Oct 29, 2004

Reading Mill


I spent most of my time this week reading J.S. Mill¡'s On Liberty. I thought it was about political science. But then I found that there is many discussions about human nature in general. Some of them are quite deep. I'd like to quote some of them in this post. What's more, one difficulty for me to understand Mill is his 19th century English. It is was not until last a few days of my reading that I found that reading it with reference with a Chinese translated version will make things easier. I have the similar experience when I read science textbooks by myself. To be more specific, since one textbook only offers one version of presenting the subject, we will get better understanding of one subject by referring to several ways of presenting it. We get different approach to it.
Quotations on Mill's On Liberty:
1. Society can and does execute its own mandates: and if it issues wrong mandates instead of right, or any mandates at all in things with which it ought not to meddle, it practices a social tyranny more formidable than many kinds of political oppression, since, though not usually upheld by such extreme penalties, it leaves fewer means of escape, penetrating much more deeply into the details of life, and enslaving the soul itself.
2. No one, indeed, acknowledges to himself that his standard of judgment is his own liking; but an opinion on a point of conduct, not supported by reasons, can only count as one person's preference; and if the reasons, when given, are a mere appeal to a similar preference felt by other people, it is still only many people's liking instead of one.
3. Another grand determining principle of the rules of conduct, both in act and forbearance which have been enforced by law or opinion, has been the servility of mankind towards the supposed preferences or aversions of their temporal masters, or of their gods. This servility though essentially selfish, is not hypocrisy; it gives rise to perfectly genuine sentiments of abhorrence; it made men burn magicians and heretics.
4. That mankind are not infallible; that their truths, for the most part, are only half-truths; that unity of opinion, unless resulting from the fullest and freest comparison of opposite opinions, is not desirable, and diversity not an evil, but a good, until mankind are much more capable than at present of recognizing all sides of the truth, are principles applicable to men's modes of action, not less than to their opinions.
5. But it is the privilege and proper condition of a human being, arrived at the maturity of his faculties, to use and interpret experience in his own way. It is for him to find out what part of recorded experience is properly applicable to his own circumstances and character.

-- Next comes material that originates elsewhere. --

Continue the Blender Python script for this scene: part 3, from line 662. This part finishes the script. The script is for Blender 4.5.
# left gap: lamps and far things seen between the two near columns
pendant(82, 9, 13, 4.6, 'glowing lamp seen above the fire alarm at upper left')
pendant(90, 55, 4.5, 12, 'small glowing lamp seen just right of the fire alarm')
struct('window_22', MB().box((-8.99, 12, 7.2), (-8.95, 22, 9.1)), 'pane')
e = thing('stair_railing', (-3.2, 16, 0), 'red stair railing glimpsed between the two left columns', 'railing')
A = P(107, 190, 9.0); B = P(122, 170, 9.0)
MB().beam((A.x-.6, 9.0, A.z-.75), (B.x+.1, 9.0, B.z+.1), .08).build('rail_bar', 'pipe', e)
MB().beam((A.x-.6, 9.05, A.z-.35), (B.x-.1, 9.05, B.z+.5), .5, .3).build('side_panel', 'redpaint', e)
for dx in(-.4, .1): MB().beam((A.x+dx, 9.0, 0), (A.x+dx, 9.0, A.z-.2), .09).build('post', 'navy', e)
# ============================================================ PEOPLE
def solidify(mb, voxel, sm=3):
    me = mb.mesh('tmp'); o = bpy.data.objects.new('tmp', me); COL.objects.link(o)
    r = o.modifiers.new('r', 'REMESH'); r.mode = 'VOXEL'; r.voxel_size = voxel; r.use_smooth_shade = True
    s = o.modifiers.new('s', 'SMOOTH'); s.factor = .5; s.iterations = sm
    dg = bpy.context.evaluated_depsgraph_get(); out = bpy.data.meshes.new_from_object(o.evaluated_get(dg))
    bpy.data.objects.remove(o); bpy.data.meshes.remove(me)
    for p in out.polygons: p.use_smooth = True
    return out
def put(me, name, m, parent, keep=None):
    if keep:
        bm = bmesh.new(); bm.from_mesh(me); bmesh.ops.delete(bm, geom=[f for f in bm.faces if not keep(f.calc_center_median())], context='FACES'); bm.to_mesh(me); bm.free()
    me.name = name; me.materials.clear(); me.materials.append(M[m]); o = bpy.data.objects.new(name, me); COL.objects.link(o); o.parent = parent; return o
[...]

6. He must use observation to see, reasoning and judgment to foresee, activity to gather materials for decision, discrimination to decide, and when he has decided, firmness and self-control to hold to his deliberate decision.
7. Those who have most natural feeling, are always those whose cultivated feelings may be made the strongest. The same strong susceptibilities which make the personal impulses vivid and powerful, are also the source from whence are generated the most passionate love of virtue, and the sternest self-control. It is through the cultivation of these, that society both does its duty and protects its interests: not by rejecting the stuff of which heroes are made, because it knows not how to make them. A person whose desires and impulses are his own-are the expression of his own nature, as it has been developed and modified by his own culture-is said to have a character. One whose desires and impulses are not his own, has no character, no more than a steam-engine has a character.